If a kid or parent can log in from offsite, it is not technically possible to force all browsers or systems to monitor and restrict activity. I can log in through Firefox (or curl, for that matter) and not have my activity sent to the school.
Also, there is absolutely no legal way the school could force the monitoring of activity from an offsite computer (unless it were school-owned), even if it were technically possible. To secretly and silently install spyware on a parent's computer when the parent logs into the child's account would violate so many laws and constitutional protections I can't even list them.

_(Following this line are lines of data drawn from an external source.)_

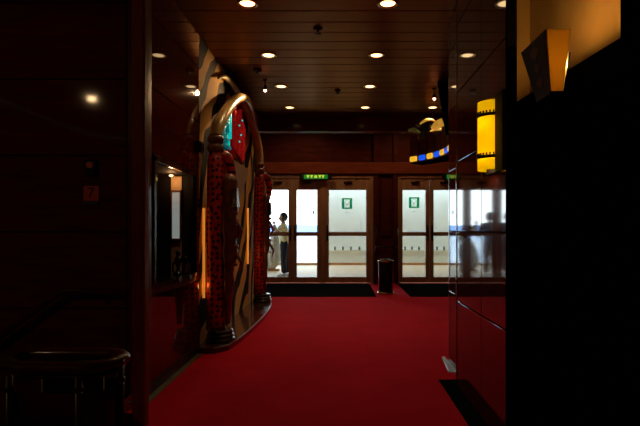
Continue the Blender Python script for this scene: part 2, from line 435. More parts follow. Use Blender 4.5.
# stair well: kerb, descending flight, dark enclosure
w = MB(); w.box(-5, -1.44, 0.83, 0.95, -1.7, -0.12); w.box(-1.50, -1.44, 0.95, 3.6, -1.7, -0.12); w.box(-5.1, -1.44, 0.83, 3.6, -1.8, -1.6); w.box(-5.1, -5, 0.83, 3.6, -1.8, 0)
struct('wall_stairwell', 'black sides and bottom of the stair well', 'wall', w, M['blackm'])
w = MB(); w.box(-1.50, -1.385, 2.955, 3.40, 0, 0.10); w.box(-1.50, -1.235, 0.95, 2.955, 0, 0.10)
struct('trim_4', 'low black kerb at the edge of the stair well', 'kerb', w, M['blackg'])
w = MB(); w.box(-1.456, -1.448, 2.95, 3.40, 0.098, 0.103)
struct('trim_5', 'thin metal edge strip on the stair well kerb', 'strip', w, M['chrome'])
st = MB()
for i in range(8):
    st.box(-1.50 - 0.27 * (i + 1), -1.50 - 0.27 * i, 2.15, 3.43, -0.16 * (i + 1) - 0.16, -0.16 * (i + 1), bev=0.006)
for i in range(8):
    st.box(-1.50 - 0.27 * (i + 1), -1.50 - 0.27 * i, 0.95, 1.80, 0.0 if i == 0 else 0.16 * i - 0.02, 0.16 * (i + 1), bev=0.006)
st.mi = 1
st.box(-5, -1.50, 1.80, 2.15, -1.5, 0.0)
st.box(-5, -3.66, 0.95, 3.43, -1.6, -1.45)
tag(st.build('staircase', [M['treadc'], M['blackm']]), 'dark carpeted stair flights at the far left behind the handrail', 'staircase', kind='structure')
w = MB(); w.box(-5.1, -5, -3.5, 3.6, -1.6, ZC)
struct('wall_left', 'dark end wall beyond the stair well', 'wall', w, M['black'])
w = MB(); w.box(-5, 5, -3.6, -3.5, 0, ZC)
struct('wall_rear', 'dark panelled wall behind the viewer', 'wall', w, M['black'])

# right wall: glossy slab, step, lobby side
w = MB()
panels(w, 'Y', XR, [2.67, 3.15, 3.80], [0.0] + SEAMS[1:], 0.02, -1, gap=0.004, bev=0.003)
w.mi = 1; w.box(XR + 0.02, XR + 0.045, 2.67, 3.80, 0, ZC)
struct('wall_right', 'glossy dark lacquer panel wall carrying the amber lamp', 'wall', w, [M['rightpan'], M['seam']])
w = MB(); w.box(XR - 0.006, XR + 0.046, 2.645, 2.67, 0, ZC)
struct('trim_6', 'black edge post at the near end of the glossy right wall', 'post', w, M['blackm'])
w = MB(); panels(w, 'Y', 0.985, [3.80, 4.43], [0.0] + SEAMS[1:], 0.02, -1, gap=0.004, bev=0.003)
w.mi = 1; w.box(1.005, 1.25, 3.30, 4.43, 0, ZC); w.box(0.95, 1.25, 3.24, 3.30, 0, 1.95)
w.box(1.25, 5, 4.30, 4.43, 0, ZC); w.box(0.95, 1.01, 3.78, 3.80, 0, ZC)
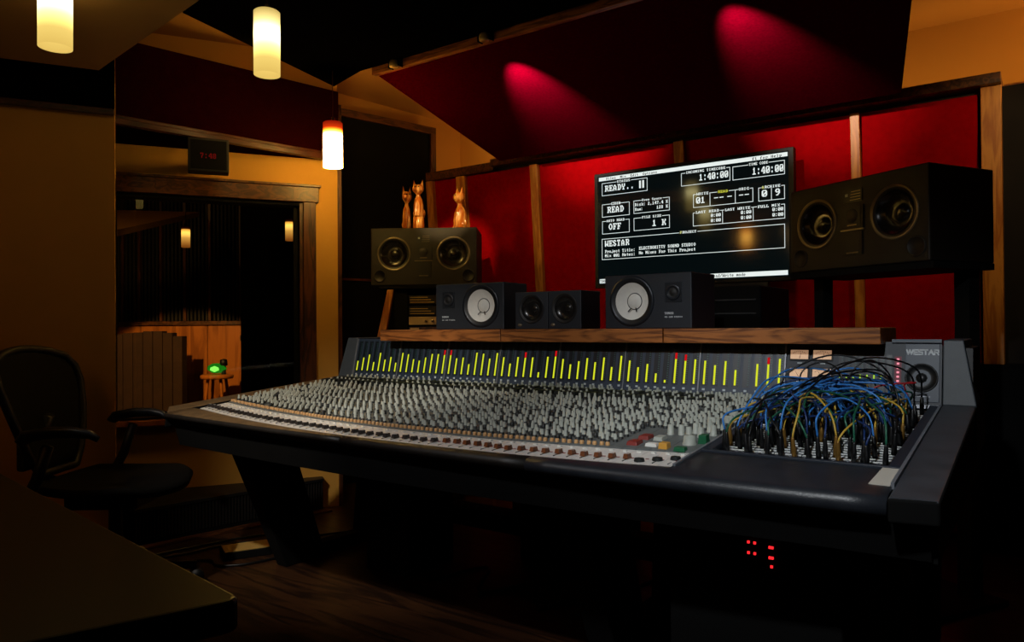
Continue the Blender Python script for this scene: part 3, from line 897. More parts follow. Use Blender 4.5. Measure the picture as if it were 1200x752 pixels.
# --- the deck: a plate for each channel strip
und = MB(OFF)
und.prism([(KX - 0.10, YF(KX) - 0.03), (XE + 0.08, 1.70), (XE + 0.08, 2.95), (KX - 0.10, 2.95)], 0.58,
          [dz(1.72) - 0.05, dz(1.72) - 0.05, 0.80, 0.80])
und.build('chassis', 'matt', CON)
kb = []            # (x, y, kind) of every knob
SW = MW / 8
NS = 56
strips = []
for i in range(NS):
    x0 = KX + i * SW
    xa, xb = x0 + 0.0006, x0 + SW - 0.0006
    b = MB(OFF)
    yb0, yb1 = YB(xa), YB(xb)
    ye = 2.588
    b.add([(xa, yb0, dz(yb0)), (xb, yb1, dz(yb1)), (xb, ye, dz(ye)), (xa, ye, dz(ye)),
           (xa, yb0, dz(yb0) - 0.012), (xb, yb1, dz(yb1) - 0.012), (xb, ye, dz(ye) - 0.012), (xa, ye, dz(ye) - 0.012)],
          [(0, 1, 2, 3), (0, 4, 5, 1), (1, 5, 6, 2), (2, 6, 7, 3), (3, 7, 4, 0)], 0)
    # dark key pads toward the back of the strip
    if i < 51:
        for ya, yl in ((2.395, 0.058), (2.468, 0.050)):
            b.box(xa + 0.0025, xb - 0.018, ya, ya + yl, dz(ya) - 0.003, dz(ya + yl) + 0.017, 1)
    s_ = b.build('channel_strip', ['deck', 'knobbase'], CON)
    strips.append(s_)
    # fader plate in front of it
    fa, fb = YF(xa), YF(xb)
    z_ = -0.004
    b = MB(OFF)
    b.add([(xa, fa, dz(fa) + z_), (xb, fb, dz(fb) + z_), (xb, yb1 - 0.003, dz(yb1) + z_), (xa, yb0 - 0.003, dz(yb0) + z_),
           (xa, fa, dz(fa) - 0.014), (xb, fb, dz(fb) - 0.014), (xb, yb1 - 0.003, dz(yb1) - 0.014), (xa, yb0 - 0.003, dz(yb0) - 0.014)],
          [(0, 1, 2, 3), (0, 4, 5, 1), (1, 5, 6, 2), (2, 6, 7, 3), (3, 7, 4, 0)], 0)
    xm = (xa + xb) / 2
    ym = YF(xm)
    b.box(xm - 0.001, xm + 0.001, ym + 0.015, ym + 0.098, dz(ym) - 0.01, dz(ym + 0.05) - 0.0015 + z_ + 0.0005, 1)
    b.box(xm - 0.005, xm + 0.005, ym + 0.108, ym + 0.119, dz(ym) - 0.01, dz(ym + 0.112) + z_ + 0.003, 2)
    if i > 30:
        b.box(xm + 0.006, xm + 0.014, ym + 0.05, ym + 0.056, dz(ym) - 0.01, dz(ym + 0.055) + z_ + 0.001, 3)
    fp = b.build('fader_plate', ['silver', 'knobbase', 'white', 'redplastic'], CON)
    if i < 53:
        yf = ym + 0.04 + R.uniform(-0.004, 0.004) + (0.012 if 36 < i < 42 else 0)
        zf = dz(yf) + z_
        b = MB(OFF)
        b.hexa([(xm - 0.0065, yf - 0.012, zf + 0.002), (xm + 0.0065, yf - 0.012, zf + 0.002), (xm + 0.0065, yf + 0.012, zf + 0.002), (xm - 0.0065, yf + 0.012, zf + 0.002),
                (xm - 0.0055, yf - 0.009, zf + 0.013), (xm + 0.0055, yf - 0.009, zf + 0.013), (xm + 0.0055, yf + 0.009, zf + 0.013), (xm - 0.0055, yf + 0.009, zf + 0.013)], 0)
        b.box(xm - 0.0057, xm + 0.0057, yf - 0.001, yf + 0.001, zf + 0.012, zf + 0.0135, 1)
        b.build('fader_cap', ['faderbrown' if i > 36 else 'fader', 'white'], fp)
    elif i == 54 or i == 55 or i == 53:
        yf = ym + 0.028 + (i - 53) * 0.018
        MB(OFF).cyl((xm, yf, dz(yf) + z_), (xm, yf, dz(yf) + z_ + 0.008), 0.014, 0.012, 14).build('jog_wheel', 'knobbase', fp)
    # knobs: two staggered columns, with gaps, small keys and black caps among them
    y = YB(xm) + 0.014
    r = 0
    while y < 2.575:
        if not (i >= 50 and y < 2.02):
            for c_ in (-0.0088, 0.0088):
                yy = y + (0.013 if c_ > 0 and r else 0.0)
                pad = i < 51 and c_ < 0 and 2.385 < yy < 2.53
                if r == 0:
                    kb.append((xm + c_, yy, 2, i))
                elif pad or yy > 2.57 or R.random() < 0.10:
                    continue
                elif R.random() < 0.16:
                    kb.append((xm + c_, yy, 3, i))
                else:
                    kb.append((xm + c_ + R.uniform(-.001, .001), yy, 1 if (r % 5 == 2) else 0, i))
        y += 0.0325 + (0.010 if r % 4 == 3 else 0.0)
        r += 1

def knob_mesh(kind):
    b = MB()
    if kind == 2:
        b.lathe([(0.0062, -0.001), (0.0062, 0.005), (0.0052, 0.009), (0.0, 0.0095)], 10)
        return b, ['gold']
    if kind == 3:
        b.lathe([(0.0070, -0.002), (0.0066, 0.004), (0.0062, 0.0135), (0.0, 0.014)], 8)
        return b, ['knobbase']
    h = 0.022 if kind == 0 else 0.017
    b.lathe([(0.0076, -0.002), (0.0072, 0.006), (0.0054, 0.0068), (0.0040, h), (0.0, h + 0.0006)], 10, mis=[0, 0, 1, 1])
    return b, ['knobbase', 'knob']
protos = {}
kb.sort(key=lambda q: (q[0]) ** 2 + (q[1]) ** 2)
tmpl = {k: knob_mesh(k) for k in (0, 1, 2, 3)}
def kloc(x, y):
    return Vector((x, y, dz(y))) - CO
for x, y, kd, i in kb[:298]:
    if kd not in protos:
        b, ms = tmpl[kd]
        protos[kd] = b.build('amber_knob' if kd == 2 else 'knob', ms, strips[i], loc=kloc(x, y))
    else:
        o = dup(protos[kd], strips[i])
        o.location = kloc(x, y)
b = MB(OFF)
for x, y, kd, i in kb[298:]:
    t_, ms = tmpl[kd]
    o_ = len(b.v)
    q = Vector((x, y, dz(y))) - CO
    b.v += [(v[0] + q.x, v[1] + q.y, v[2] + q.z) for v in t_.v]
    b.f += [[o_ + j for j in f] for f in t_.f]
    b.mi += [{0: {0: 0, 1: 1}, 1: {0: 0, 1: 1}, 2: {0: 2}, 3: {0: 0}}[kd][mm] for mm in t_.mi]
    b.sm += t_.sm
o = b.build('far_knobs', ['knobbase', 'knob', 'gold'], CON, fix=True)
o['kind'] = 'stuff'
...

Yeah seconding this both as a parent and someone who has worked in education IT (K12 and higher ed) for almost 15 years. I'm not familiar with GoGuardian but I do recall with certain 3rd party Google apps that did similarly there were ways within the admin console for said app to exclude monitoring devices (regardless if managed account that's logged in) unless they were on the district network(s) by adding CIDR blocks to a whitelist. Of course, if someone were to use the device on a BYOD network in district you could then get scooped up in that dragnet though we excluded even those networks to prevent this as all district devices should be connected to the proper LAN.
I've personally forbade my kids from logging into devices we own with their school accounts (O365). I've also gone so far as to relegate them to only connecting to a segmented guest network (internet only) with their district issued devices. I no longer work for a district but provide various levels of support for districts in my county as a state employee and let me tell you, no one really knows what they're doing. A district I used to work for uses a product called Aristotle essentially logging key strokes of every staff member and student. There are, or were, certain school admins that made it their business disciplining bored-ass students for things 99% of the time they may have said in jest to a fellow student. On the flip side it was instrumental in catching a couple staff members that were doing some pretty heinous things, one of which who is currently serving 35 years on federal charges.